**Task description**
Return the records in full, exactly as given.

(Scripts that build scenes)
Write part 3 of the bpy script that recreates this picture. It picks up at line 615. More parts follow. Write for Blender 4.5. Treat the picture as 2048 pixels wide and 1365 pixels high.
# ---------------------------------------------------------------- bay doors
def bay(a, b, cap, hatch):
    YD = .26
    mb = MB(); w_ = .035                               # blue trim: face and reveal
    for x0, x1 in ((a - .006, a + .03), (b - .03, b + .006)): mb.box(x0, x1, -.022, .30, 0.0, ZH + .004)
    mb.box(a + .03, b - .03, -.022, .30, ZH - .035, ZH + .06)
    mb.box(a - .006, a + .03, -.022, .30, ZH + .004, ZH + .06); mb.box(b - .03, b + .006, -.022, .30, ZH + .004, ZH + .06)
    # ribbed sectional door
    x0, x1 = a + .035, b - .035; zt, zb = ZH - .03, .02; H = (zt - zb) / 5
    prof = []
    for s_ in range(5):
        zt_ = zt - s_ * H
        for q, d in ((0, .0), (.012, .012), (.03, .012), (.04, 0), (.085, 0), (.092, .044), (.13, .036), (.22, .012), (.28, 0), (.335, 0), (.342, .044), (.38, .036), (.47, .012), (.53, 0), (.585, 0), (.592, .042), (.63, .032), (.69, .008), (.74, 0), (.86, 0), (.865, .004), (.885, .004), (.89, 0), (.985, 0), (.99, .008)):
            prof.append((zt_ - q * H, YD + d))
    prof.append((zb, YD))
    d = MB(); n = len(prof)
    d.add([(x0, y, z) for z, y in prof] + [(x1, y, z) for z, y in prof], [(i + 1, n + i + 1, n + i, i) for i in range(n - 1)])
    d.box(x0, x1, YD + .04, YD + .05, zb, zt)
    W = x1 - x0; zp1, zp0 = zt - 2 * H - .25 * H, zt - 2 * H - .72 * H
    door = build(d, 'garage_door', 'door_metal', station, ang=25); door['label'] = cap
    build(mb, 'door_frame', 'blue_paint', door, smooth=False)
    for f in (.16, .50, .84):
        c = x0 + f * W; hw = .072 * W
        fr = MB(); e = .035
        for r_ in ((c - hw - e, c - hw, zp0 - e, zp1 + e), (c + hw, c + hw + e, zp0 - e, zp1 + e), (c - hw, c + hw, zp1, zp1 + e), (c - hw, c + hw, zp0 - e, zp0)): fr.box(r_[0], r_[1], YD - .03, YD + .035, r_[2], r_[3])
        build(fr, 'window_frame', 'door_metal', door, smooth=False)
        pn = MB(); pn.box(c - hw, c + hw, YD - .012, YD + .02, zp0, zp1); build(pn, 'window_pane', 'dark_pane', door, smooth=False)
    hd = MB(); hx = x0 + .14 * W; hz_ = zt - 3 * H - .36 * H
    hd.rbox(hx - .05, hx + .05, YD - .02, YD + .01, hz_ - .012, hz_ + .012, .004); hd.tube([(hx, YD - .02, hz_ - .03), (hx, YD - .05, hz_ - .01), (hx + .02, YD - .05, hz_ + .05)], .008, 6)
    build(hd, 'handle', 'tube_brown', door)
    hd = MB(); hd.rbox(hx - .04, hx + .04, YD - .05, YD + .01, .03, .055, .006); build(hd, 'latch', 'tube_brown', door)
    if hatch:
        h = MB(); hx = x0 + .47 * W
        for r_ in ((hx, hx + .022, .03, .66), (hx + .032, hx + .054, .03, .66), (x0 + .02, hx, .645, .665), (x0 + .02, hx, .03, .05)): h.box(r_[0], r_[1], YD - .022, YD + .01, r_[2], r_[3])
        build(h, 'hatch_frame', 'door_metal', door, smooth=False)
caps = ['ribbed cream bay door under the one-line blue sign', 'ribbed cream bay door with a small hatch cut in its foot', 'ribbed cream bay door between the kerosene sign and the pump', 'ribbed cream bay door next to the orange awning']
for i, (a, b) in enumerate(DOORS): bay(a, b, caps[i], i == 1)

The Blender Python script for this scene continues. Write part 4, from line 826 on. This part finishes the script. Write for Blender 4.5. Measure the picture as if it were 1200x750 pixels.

**Reply**
Write part 3 of the bpy script that recreates this picture. It picks up at line 615. More parts follow. Write for Blender 4.5. Treat the picture as 2048 pixels wide and 1365 pixels high.
# ---------------------------------------------------------------- bay doors
def bay(a, b, cap, hatch):
    YD = .26
    mb = MB(); w_ = .035                               # blue trim: face and reveal
    for x0, x1 in ((a - .006, a + .03), (b - .03, b + .006)): mb.box(x0, x1, -.022, .30, 0.0, ZH + .004)
    mb.box(a + .03, b - .03, -.022, .30, ZH - .035, ZH + .06)
    mb.box(a - .006, a + .03, -.022, .30, ZH + .004, ZH + .06); mb.box(b - .03, b + .006, -.022, .30, ZH + .004, ZH + .06)
    # ribbed sectional door
    x0, x1 = a + .035, b - .035; zt, zb = ZH - .03, .02; H = (zt - zb) / 5
    prof = []
    for s_ in range(5):
        zt_ = zt - s_ * H
        for q, d in ((0, .0), (.012, .012), (.03, .012), (.04, 0), (.085, 0), (.092, .044), (.13, .036), (.22, .012), (.28, 0), (.335, 0), (.342, .044), (.38, .036), (.47, .012), (.53, 0), (.585, 0), (.592, .042), (.63, .032), (.69, .008), (.74, 0), (.86, 0), (.865, .004), (.885, .004), (.89, 0), (.985, 0), (.99, .008)):
            prof.append((zt_ - q * H, YD + d))
    prof.append((zb, YD))
    d = MB(); n = len(prof)
    d.add([(x0, y, z) for z, y in prof] + [(x1, y, z) for z, y in prof], [(i + 1, n + i + 1, n + i, i) for i in range(n - 1)])
    d.box(x0, x1, YD + .04, YD + .05, zb, zt)
    W = x1 - x0; zp1, zp0 = zt - 2 * H - .25 * H, zt - 2 * H - .72 * H
    door = build(d, 'garage_door', 'door_metal', station, ang=25); door['label'] = cap
    build(mb, 'door_frame', 'blue_paint', door, smooth=False)
    for f in (.16, .50, .84):
        c = x0 + f * W; hw = .072 * W
        fr = MB(); e = .035
        for r_ in ((c - hw - e, c - hw, zp0 - e, zp1 + e), (c + hw, c + hw + e, zp0 - e, zp1 + e), (c - hw, c + hw, zp1, zp1 + e), (c - hw, c + hw, zp0 - e, zp0)): fr.box(r_[0], r_[1], YD - .03, YD + .035, r_[2], r_[3])
        build(fr, 'window_frame', 'door_metal', door, smooth=False)
        pn = MB(); pn.box(c - hw, c + hw, YD - .012, YD + .02, zp0, zp1); build(pn, 'window_pane', 'dark_pane', door, smooth=False)
    hd = MB(); hx = x0 + .14 * W; hz_ = zt - 3 * H - .36 * H
    hd.rbox(hx - .05, hx + .05, YD - .02, YD + .01, hz_ - .012, hz_ + .012, .004); hd.tube([(hx, YD - .02, hz_ - .03), (hx, YD - .05, hz_ - .01), (hx + .02, YD - .05, hz_ + .05)], .008, 6)
    build(hd, 'handle', 'tube_brown', door)
    hd = MB(); hd.rbox(hx - .04, hx + .04, YD - .05, YD + .01, .03, .055, .006); build(hd, 'latch', 'tube_brown', door)
    if hatch:
        h = MB(); hx = x0 + .47 * W
        for r_ in ((hx, hx + .022, .03, .66), (hx + .032, hx + .054, .03, .66), (x0 + .02, hx, .645, .665), (x0 + .02, hx, .03, .05)): h.box(r_[0], r_[1], YD - .022, YD + .01, r_[2], r_[3])
        build(h, 'hatch_frame', 'door_metal', door, smooth=False)
caps = ['ribbed cream bay door under the one-line blue sign', 'ribbed cream bay door with a small hatch cut in its foot', 'ribbed cream bay door between the kerosene sign and the pump', 'ribbed cream bay door next to the orange awning']
for i, (a, b) in enumerate(DOORS): bay(a, b, caps[i], i == 1)

The Blender Python script for this scene continues. Write part 4, from line 826 on. This part finishes the script. Write for Blender 4.5. Measure the picture as if it were 1200x750 pixels.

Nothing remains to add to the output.